Retype word for word the lines lying between the line containing "Reconstruct this image" and the line containing "PI = math.pi", together with those two lines themselves, and nothing besides.

§ **The records**:
^^^^^^^^

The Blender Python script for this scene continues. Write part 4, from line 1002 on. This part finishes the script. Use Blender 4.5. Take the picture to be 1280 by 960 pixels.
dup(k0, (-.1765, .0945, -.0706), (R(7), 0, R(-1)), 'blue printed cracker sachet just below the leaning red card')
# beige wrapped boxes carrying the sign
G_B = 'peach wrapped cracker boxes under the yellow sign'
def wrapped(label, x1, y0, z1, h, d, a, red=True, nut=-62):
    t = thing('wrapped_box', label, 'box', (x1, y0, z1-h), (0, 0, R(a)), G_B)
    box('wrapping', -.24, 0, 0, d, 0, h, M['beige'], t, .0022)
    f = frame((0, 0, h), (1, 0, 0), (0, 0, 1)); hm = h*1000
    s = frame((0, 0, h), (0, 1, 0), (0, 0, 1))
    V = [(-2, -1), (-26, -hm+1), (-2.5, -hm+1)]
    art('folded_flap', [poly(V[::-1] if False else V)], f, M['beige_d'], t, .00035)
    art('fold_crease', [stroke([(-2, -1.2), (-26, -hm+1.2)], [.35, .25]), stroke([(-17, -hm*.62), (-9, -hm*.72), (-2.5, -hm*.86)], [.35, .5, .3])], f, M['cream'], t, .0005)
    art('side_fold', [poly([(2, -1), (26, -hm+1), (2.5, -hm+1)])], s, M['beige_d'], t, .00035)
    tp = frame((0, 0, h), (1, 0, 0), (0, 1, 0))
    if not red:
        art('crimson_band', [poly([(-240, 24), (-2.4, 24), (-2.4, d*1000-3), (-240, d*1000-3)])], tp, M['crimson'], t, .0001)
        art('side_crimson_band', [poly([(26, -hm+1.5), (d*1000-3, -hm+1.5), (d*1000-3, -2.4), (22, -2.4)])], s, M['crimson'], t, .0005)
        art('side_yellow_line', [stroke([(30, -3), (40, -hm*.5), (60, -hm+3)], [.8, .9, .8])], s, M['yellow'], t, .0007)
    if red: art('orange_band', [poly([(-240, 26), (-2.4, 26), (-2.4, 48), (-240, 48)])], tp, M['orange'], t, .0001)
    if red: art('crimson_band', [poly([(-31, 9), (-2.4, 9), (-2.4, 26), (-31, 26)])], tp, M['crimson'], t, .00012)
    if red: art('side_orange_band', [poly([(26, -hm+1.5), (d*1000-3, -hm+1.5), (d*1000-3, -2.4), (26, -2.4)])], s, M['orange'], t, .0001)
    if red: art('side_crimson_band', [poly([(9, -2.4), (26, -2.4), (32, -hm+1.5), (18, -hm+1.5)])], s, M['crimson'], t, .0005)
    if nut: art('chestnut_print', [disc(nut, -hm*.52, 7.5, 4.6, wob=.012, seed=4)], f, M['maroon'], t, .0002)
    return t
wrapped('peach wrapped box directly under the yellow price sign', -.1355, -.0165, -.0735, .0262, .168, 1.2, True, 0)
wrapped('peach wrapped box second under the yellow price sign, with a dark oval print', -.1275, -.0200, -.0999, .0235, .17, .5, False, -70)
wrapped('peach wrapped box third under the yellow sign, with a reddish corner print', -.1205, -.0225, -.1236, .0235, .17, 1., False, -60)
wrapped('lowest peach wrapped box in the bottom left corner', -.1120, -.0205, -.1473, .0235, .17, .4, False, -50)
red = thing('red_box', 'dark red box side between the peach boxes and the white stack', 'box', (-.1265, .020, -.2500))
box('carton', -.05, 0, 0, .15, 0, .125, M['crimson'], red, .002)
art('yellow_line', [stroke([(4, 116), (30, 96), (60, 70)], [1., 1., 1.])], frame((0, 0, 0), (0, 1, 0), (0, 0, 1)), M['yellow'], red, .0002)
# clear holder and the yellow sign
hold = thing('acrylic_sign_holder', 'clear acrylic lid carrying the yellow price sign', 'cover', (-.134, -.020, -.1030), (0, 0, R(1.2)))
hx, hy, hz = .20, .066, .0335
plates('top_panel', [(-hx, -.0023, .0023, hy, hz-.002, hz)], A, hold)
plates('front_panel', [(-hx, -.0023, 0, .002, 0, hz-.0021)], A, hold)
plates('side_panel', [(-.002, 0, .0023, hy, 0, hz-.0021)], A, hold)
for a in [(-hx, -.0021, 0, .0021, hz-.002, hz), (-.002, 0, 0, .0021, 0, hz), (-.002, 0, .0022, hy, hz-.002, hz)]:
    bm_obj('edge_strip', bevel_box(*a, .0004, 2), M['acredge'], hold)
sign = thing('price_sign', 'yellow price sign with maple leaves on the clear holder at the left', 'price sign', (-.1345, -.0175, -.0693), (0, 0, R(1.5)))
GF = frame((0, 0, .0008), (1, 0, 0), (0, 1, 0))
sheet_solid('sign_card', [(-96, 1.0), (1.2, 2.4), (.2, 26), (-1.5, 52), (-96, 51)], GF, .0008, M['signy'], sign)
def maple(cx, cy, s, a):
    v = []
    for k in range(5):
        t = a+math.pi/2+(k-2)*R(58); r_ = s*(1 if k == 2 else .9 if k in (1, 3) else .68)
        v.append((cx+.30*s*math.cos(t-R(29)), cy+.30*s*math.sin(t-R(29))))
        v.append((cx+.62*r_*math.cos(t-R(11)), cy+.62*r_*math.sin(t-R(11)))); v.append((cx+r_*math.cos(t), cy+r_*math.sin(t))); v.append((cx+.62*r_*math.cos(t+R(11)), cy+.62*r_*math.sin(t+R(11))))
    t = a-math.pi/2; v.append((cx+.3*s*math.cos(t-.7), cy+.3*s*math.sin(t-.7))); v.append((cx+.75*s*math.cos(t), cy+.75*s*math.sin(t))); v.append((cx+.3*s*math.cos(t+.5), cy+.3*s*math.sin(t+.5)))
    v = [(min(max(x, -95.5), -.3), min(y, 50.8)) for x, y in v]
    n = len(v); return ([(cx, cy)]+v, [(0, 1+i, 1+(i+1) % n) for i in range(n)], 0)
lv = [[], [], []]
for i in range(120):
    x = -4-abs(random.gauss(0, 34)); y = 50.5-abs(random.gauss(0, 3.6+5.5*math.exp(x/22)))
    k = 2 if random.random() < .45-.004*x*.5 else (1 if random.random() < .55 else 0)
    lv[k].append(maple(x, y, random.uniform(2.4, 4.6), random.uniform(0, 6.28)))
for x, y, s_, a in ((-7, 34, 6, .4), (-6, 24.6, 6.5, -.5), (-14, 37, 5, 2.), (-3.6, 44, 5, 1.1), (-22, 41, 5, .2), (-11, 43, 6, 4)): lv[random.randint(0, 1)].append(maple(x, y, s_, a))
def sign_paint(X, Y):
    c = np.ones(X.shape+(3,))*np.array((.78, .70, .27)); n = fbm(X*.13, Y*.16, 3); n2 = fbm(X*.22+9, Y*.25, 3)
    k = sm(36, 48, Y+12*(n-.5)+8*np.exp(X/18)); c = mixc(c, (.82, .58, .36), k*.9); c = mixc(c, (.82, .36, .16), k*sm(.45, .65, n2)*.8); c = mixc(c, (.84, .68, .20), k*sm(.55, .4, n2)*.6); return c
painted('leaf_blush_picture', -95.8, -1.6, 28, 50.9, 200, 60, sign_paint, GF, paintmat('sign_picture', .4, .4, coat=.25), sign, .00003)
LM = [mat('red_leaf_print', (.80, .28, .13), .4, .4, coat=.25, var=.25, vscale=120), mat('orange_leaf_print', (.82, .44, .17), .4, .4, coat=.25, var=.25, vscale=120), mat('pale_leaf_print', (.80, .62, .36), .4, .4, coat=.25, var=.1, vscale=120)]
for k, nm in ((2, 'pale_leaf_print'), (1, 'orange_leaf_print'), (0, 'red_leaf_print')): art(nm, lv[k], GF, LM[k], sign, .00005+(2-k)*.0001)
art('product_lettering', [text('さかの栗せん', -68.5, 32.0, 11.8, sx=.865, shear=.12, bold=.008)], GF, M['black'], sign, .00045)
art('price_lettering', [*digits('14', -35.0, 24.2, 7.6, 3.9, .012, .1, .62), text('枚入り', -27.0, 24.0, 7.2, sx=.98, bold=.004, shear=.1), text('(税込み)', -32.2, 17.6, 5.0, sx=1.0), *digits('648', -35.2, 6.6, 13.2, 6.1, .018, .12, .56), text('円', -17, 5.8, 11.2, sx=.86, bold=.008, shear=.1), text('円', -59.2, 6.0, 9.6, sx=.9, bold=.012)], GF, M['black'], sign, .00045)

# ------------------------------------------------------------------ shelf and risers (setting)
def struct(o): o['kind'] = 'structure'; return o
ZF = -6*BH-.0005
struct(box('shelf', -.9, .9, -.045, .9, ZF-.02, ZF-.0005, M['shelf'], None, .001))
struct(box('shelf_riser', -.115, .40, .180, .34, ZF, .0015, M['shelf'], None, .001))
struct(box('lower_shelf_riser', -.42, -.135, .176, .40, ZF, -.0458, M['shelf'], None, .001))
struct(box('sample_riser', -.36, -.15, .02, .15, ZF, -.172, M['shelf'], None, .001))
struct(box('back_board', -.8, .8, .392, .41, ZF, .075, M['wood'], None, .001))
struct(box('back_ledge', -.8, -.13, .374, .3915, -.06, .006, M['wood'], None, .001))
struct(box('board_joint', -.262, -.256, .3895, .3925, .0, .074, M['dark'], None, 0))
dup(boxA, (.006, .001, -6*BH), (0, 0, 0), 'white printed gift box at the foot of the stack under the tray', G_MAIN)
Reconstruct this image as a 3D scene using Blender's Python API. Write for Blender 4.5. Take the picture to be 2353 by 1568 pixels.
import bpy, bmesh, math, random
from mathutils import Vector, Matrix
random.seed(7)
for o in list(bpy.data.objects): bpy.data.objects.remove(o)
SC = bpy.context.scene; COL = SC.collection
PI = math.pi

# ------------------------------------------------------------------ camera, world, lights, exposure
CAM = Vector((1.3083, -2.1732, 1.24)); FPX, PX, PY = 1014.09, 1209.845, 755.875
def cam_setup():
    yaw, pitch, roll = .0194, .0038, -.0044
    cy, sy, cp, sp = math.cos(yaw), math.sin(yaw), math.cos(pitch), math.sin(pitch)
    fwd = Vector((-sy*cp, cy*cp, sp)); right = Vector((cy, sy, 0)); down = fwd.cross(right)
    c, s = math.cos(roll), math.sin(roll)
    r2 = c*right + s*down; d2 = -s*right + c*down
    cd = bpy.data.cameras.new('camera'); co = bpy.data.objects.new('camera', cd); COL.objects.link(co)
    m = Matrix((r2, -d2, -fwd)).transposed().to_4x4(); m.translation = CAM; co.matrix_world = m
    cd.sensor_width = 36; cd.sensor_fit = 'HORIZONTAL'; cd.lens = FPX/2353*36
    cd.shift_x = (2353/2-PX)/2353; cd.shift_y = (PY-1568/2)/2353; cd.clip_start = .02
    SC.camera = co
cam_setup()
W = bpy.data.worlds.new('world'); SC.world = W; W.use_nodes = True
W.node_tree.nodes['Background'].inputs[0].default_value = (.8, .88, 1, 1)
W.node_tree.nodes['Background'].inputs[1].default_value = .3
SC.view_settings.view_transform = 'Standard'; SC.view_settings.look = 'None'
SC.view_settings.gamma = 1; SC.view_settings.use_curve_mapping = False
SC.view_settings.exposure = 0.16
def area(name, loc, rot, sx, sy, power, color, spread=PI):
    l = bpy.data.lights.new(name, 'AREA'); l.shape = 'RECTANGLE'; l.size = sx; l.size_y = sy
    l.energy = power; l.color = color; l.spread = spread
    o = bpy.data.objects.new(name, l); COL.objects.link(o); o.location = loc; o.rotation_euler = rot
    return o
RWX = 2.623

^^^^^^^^

§ **The answer**:
Reconstruct this image as a 3D scene using Blender's Python API. Write for Blender 4.5. Take the picture to be 2353 by 1568 pixels.
import bpy, bmesh, math, random
from mathutils import Vector, Matrix
random.seed(7)
for o in list(bpy.data.objects): bpy.data.objects.remove(o)
SC = bpy.context.scene; COL = SC.collection
PI = math.pi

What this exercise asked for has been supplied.